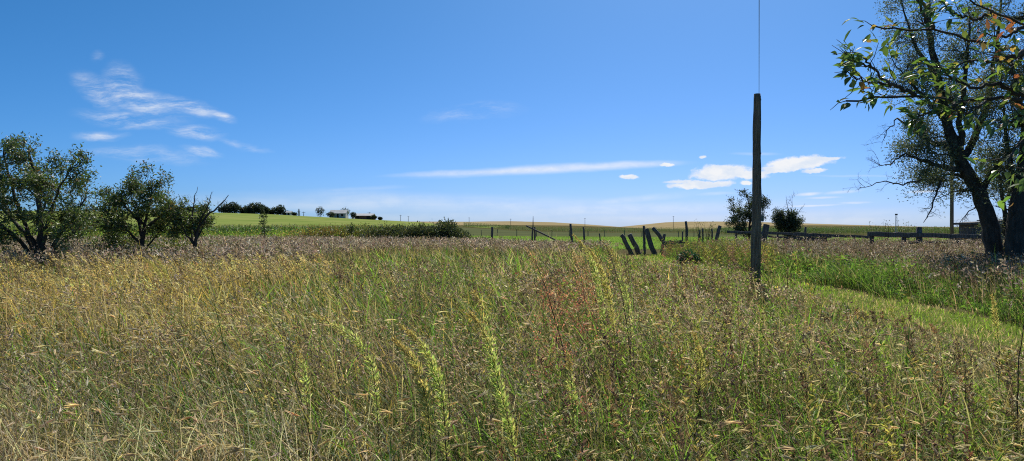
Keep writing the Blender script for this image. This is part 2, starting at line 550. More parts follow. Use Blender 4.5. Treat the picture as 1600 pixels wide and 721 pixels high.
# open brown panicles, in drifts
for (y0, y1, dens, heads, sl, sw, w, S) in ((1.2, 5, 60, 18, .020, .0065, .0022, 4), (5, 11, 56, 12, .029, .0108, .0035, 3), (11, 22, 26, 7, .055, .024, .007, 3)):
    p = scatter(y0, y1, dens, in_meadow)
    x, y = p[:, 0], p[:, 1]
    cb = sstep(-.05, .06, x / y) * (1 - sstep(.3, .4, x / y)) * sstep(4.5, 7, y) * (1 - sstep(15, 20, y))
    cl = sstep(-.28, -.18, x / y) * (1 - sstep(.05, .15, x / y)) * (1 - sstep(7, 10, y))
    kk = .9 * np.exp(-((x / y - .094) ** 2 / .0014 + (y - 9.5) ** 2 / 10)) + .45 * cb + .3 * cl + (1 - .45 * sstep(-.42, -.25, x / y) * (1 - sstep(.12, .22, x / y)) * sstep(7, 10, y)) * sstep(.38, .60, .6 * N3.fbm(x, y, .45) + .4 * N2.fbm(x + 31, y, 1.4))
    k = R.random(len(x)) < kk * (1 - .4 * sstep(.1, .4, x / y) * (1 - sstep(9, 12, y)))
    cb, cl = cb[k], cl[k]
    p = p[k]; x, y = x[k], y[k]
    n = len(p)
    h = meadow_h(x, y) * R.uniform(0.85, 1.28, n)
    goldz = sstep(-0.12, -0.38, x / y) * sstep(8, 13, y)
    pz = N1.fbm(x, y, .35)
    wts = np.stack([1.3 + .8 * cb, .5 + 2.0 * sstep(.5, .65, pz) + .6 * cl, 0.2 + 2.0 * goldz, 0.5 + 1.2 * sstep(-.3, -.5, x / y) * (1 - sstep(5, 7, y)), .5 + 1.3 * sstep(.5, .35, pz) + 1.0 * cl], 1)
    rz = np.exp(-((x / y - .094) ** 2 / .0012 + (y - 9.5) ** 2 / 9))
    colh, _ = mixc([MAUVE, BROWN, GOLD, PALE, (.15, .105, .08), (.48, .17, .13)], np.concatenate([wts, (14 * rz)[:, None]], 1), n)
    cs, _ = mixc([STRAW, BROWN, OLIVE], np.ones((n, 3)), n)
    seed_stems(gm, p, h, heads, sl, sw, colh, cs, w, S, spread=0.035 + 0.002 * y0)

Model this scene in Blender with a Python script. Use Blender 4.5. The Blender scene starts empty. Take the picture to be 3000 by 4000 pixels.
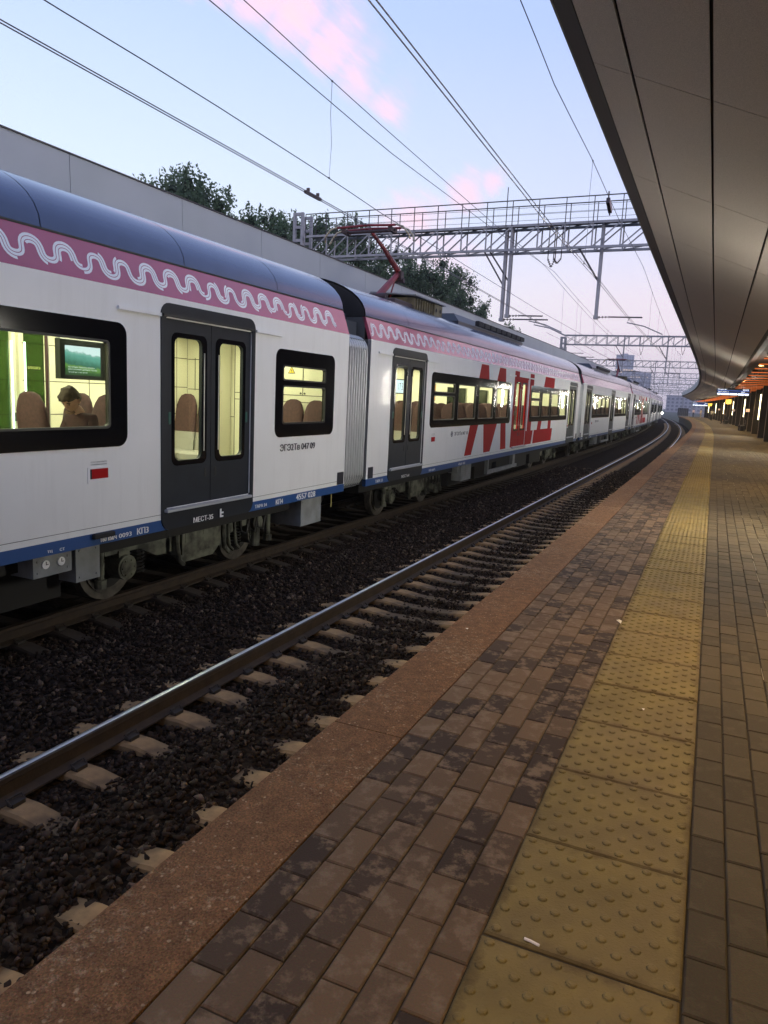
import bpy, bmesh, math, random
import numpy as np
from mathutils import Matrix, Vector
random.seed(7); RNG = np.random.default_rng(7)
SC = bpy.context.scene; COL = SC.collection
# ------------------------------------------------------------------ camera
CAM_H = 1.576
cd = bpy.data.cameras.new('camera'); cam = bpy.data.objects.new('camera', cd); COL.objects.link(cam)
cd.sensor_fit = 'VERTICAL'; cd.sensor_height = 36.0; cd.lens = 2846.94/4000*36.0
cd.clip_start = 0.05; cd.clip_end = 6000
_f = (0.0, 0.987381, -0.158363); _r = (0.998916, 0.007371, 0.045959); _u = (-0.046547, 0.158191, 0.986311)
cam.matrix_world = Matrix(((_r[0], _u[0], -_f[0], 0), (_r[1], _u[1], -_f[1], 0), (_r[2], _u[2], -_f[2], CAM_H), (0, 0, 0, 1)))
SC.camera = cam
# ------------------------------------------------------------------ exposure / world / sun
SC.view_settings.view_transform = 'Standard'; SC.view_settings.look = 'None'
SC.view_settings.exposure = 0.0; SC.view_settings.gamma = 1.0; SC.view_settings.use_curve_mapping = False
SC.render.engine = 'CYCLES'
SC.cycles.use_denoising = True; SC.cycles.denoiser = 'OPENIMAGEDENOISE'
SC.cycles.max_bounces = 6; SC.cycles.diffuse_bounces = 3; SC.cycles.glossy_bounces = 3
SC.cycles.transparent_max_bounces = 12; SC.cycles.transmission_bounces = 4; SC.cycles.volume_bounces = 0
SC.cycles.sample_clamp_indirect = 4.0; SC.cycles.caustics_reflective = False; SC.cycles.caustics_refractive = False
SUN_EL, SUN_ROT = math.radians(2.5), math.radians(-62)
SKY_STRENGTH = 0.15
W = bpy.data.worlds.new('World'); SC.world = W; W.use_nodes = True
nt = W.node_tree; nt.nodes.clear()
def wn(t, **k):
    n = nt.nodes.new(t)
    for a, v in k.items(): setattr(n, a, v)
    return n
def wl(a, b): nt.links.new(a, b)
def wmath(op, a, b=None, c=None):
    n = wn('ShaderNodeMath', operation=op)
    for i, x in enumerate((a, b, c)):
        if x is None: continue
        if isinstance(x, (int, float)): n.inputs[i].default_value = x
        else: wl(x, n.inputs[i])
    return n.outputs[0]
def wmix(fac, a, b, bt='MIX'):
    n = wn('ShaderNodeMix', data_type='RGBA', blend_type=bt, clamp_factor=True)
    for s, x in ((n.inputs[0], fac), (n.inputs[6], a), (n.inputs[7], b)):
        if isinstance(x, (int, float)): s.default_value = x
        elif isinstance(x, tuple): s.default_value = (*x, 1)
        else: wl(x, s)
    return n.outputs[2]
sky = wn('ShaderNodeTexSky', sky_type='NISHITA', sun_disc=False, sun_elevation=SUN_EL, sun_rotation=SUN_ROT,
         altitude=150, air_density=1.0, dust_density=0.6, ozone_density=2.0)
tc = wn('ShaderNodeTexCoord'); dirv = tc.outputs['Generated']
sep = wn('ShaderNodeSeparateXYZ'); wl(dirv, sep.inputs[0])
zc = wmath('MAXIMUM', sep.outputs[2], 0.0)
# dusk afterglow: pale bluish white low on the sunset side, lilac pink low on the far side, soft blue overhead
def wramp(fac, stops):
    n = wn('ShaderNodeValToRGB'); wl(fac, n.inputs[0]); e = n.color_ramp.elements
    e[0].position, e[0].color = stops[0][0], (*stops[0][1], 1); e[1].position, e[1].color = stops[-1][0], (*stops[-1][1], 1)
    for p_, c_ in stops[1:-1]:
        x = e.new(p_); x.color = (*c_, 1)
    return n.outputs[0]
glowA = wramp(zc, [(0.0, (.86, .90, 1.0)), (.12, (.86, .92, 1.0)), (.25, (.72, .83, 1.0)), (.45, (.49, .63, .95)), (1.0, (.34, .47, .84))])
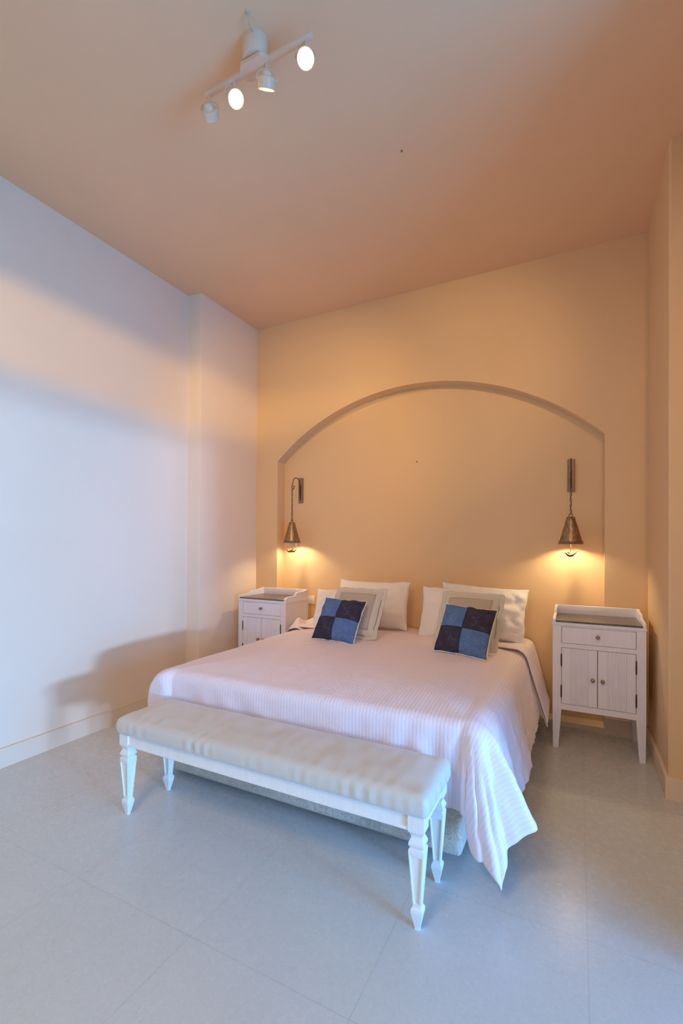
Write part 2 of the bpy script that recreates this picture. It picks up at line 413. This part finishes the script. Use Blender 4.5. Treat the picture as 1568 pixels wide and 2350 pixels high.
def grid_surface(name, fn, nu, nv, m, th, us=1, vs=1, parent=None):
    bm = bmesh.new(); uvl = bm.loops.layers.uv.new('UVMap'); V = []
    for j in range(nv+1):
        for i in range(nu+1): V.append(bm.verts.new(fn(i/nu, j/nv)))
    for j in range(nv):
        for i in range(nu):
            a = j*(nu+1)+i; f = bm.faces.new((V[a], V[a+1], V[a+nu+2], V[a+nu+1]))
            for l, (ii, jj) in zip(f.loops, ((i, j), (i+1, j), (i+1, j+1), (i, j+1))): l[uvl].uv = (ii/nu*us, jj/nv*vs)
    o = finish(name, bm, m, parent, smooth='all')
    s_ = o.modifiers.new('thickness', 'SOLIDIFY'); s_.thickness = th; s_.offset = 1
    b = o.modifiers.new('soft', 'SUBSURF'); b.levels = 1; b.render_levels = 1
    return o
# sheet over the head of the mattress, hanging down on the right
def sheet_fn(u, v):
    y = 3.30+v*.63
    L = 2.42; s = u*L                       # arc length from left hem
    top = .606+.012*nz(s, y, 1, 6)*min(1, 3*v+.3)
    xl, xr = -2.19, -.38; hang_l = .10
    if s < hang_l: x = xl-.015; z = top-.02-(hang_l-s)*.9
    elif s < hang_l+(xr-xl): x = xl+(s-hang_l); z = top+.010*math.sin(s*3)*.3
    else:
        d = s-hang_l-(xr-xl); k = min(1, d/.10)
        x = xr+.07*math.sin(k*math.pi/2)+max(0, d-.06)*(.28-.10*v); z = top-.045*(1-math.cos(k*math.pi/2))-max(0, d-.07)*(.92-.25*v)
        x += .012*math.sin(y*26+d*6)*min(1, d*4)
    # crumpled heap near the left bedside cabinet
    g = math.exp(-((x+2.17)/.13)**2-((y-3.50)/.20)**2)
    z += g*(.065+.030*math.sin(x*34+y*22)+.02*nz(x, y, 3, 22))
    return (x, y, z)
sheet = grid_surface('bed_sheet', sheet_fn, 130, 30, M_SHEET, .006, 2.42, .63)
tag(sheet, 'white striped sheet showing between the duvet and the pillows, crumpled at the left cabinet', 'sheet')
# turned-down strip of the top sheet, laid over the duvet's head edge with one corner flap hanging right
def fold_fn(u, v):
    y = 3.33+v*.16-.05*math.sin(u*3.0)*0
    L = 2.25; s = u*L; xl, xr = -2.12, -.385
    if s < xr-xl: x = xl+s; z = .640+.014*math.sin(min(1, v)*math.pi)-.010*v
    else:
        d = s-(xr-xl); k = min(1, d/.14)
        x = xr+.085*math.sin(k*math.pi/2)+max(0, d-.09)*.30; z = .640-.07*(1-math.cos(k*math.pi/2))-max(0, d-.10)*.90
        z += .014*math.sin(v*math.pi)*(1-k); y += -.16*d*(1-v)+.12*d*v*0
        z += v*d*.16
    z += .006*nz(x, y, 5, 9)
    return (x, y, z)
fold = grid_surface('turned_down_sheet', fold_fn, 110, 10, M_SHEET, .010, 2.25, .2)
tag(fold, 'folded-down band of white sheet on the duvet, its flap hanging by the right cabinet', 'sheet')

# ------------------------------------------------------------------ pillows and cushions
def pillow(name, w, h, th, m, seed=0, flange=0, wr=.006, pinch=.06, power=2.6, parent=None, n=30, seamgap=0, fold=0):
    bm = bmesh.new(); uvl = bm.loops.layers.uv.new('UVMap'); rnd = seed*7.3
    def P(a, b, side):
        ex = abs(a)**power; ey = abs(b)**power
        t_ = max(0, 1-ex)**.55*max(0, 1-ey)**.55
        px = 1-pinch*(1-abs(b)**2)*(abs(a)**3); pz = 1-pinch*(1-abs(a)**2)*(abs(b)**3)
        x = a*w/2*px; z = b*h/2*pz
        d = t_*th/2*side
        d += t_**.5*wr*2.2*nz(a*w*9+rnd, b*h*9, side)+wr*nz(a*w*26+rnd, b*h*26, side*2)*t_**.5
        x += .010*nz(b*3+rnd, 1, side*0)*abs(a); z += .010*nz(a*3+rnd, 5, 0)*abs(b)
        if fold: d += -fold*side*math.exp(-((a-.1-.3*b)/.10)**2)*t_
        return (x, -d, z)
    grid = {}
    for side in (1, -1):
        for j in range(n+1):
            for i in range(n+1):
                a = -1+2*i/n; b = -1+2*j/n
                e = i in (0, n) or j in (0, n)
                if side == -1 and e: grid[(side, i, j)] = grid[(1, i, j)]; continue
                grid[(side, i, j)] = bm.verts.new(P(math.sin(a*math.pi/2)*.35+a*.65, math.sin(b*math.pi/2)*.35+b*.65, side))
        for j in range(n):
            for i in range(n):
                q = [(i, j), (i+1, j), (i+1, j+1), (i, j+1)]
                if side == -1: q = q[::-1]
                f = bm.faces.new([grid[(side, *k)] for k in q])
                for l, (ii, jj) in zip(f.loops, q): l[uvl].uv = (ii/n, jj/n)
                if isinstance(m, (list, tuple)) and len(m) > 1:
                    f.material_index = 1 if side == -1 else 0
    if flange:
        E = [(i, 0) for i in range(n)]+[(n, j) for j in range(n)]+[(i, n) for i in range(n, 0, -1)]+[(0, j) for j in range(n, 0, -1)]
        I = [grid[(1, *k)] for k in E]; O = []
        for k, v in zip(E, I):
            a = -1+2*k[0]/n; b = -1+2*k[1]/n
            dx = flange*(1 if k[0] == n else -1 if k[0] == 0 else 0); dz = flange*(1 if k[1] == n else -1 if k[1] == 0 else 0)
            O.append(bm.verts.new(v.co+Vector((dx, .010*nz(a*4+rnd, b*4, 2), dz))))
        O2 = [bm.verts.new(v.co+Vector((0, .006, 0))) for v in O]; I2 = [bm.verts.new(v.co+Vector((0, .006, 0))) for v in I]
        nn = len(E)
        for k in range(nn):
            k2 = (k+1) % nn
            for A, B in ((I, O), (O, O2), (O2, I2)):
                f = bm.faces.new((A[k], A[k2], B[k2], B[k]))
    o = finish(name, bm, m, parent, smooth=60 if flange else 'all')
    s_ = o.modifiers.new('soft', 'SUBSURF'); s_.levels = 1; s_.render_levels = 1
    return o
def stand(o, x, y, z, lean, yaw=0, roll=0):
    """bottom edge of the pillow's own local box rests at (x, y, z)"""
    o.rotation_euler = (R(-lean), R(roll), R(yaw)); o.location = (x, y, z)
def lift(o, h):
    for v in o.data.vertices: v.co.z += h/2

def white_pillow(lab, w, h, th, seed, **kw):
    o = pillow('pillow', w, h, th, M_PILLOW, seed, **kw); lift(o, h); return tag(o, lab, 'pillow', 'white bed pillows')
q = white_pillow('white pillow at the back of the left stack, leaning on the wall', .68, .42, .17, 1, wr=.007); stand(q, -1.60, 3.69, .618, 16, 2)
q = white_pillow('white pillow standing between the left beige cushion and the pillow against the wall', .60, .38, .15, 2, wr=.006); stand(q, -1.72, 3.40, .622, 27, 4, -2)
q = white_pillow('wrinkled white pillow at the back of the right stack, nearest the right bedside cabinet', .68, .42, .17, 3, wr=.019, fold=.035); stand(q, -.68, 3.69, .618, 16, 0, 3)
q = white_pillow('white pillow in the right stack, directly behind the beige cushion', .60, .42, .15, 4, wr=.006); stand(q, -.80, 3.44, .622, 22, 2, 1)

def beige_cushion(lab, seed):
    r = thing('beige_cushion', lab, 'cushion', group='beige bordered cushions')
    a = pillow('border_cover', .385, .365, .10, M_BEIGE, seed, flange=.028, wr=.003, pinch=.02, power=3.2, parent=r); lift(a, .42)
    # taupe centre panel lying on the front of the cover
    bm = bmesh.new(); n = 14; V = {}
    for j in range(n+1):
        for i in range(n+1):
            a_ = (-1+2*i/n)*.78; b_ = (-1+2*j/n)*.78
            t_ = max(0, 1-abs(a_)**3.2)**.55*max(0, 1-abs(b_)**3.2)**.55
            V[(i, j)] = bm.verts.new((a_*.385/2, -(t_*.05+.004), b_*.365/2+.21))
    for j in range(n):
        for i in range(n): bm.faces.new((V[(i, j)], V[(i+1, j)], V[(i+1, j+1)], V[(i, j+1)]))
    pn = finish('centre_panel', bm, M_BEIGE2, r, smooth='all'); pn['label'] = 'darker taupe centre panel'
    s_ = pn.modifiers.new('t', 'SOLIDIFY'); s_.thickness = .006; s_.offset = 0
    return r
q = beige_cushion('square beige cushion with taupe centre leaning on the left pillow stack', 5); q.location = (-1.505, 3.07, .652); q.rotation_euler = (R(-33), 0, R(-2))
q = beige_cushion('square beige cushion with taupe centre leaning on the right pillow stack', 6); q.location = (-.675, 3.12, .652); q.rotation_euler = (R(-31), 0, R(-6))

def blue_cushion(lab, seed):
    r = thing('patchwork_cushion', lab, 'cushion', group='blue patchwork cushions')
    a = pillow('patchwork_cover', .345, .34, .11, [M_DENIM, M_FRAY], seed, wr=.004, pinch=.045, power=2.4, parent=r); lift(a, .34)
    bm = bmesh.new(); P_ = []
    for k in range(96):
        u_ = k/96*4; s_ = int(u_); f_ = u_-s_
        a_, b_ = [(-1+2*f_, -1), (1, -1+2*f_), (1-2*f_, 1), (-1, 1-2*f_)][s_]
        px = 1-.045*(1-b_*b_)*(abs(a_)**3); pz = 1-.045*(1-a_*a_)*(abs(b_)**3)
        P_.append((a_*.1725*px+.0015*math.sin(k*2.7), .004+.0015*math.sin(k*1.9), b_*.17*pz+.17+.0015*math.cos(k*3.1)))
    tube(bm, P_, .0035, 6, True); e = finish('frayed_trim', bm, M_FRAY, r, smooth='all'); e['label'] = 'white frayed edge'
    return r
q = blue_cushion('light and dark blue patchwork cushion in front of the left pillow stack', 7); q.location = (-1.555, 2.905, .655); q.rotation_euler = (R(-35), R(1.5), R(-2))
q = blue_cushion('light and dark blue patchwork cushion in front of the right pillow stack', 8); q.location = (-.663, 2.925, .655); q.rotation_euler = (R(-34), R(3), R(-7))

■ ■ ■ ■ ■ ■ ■

- [WORK TO DO]: Pictures are excluded: retype only the lines from the beginning of the listing above through the line with "seed_stems(gm, p, h, heads, sl, sw, colh, cs, w, S, spread=0.035", both included.

- [RESPONSE BELOW]:
Keep writing the Blender script for this image. This is part 2, starting at line 550. More parts follow. Use Blender 4.5. Treat the picture as 1600 pixels wide and 721 pixels high.
# open brown panicles, in drifts
for (y0, y1, dens, heads, sl, sw, w, S) in ((1.2, 5, 60, 18, .020, .0065, .0022, 4), (5, 11, 56, 12, .029, .0108, .0035, 3), (11, 22, 26, 7, .055, .024, .007, 3)):
    p = scatter(y0, y1, dens, in_meadow)
    x, y = p[:, 0], p[:, 1]
    cb = sstep(-.05, .06, x / y) * (1 - sstep(.3, .4, x / y)) * sstep(4.5, 7, y) * (1 - sstep(15, 20, y))
    cl = sstep(-.28, -.18, x / y) * (1 - sstep(.05, .15, x / y)) * (1 - sstep(7, 10, y))
    kk = .9 * np.exp(-((x / y - .094) ** 2 / .0014 + (y - 9.5) ** 2 / 10)) + .45 * cb + .3 * cl + (1 - .45 * sstep(-.42, -.25, x / y) * (1 - sstep(.12, .22, x / y)) * sstep(7, 10, y)) * sstep(.38, .60, .6 * N3.fbm(x, y, .45) + .4 * N2.fbm(x + 31, y, 1.4))
    k = R.random(len(x)) < kk * (1 - .4 * sstep(.1, .4, x / y) * (1 - sstep(9, 12, y)))
    cb, cl = cb[k], cl[k]
    p = p[k]; x, y = x[k], y[k]
    n = len(p)
    h = meadow_h(x, y) * R.uniform(0.85, 1.28, n)
    goldz = sstep(-0.12, -0.38, x / y) * sstep(8, 13, y)
    pz = N1.fbm(x, y, .35)
    wts = np.stack([1.3 + .8 * cb, .5 + 2.0 * sstep(.5, .65, pz) + .6 * cl, 0.2 + 2.0 * goldz, 0.5 + 1.2 * sstep(-.3, -.5, x / y) * (1 - sstep(5, 7, y)), .5 + 1.3 * sstep(.5, .35, pz) + 1.0 * cl], 1)
    rz = np.exp(-((x / y - .094) ** 2 / .0012 + (y - 9.5) ** 2 / 9))
    colh, _ = mixc([MAUVE, BROWN, GOLD, PALE, (.15, .105, .08), (.48, .17, .13)], np.concatenate([wts, (14 * rz)[:, None]], 1), n)
    cs, _ = mixc([STRAW, BROWN, OLIVE], np.ones((n, 3)), n)
    seed_stems(gm, p, h, heads, sl, sw, colh, cs, w, S, spread=0.035 + 0.002 * y0)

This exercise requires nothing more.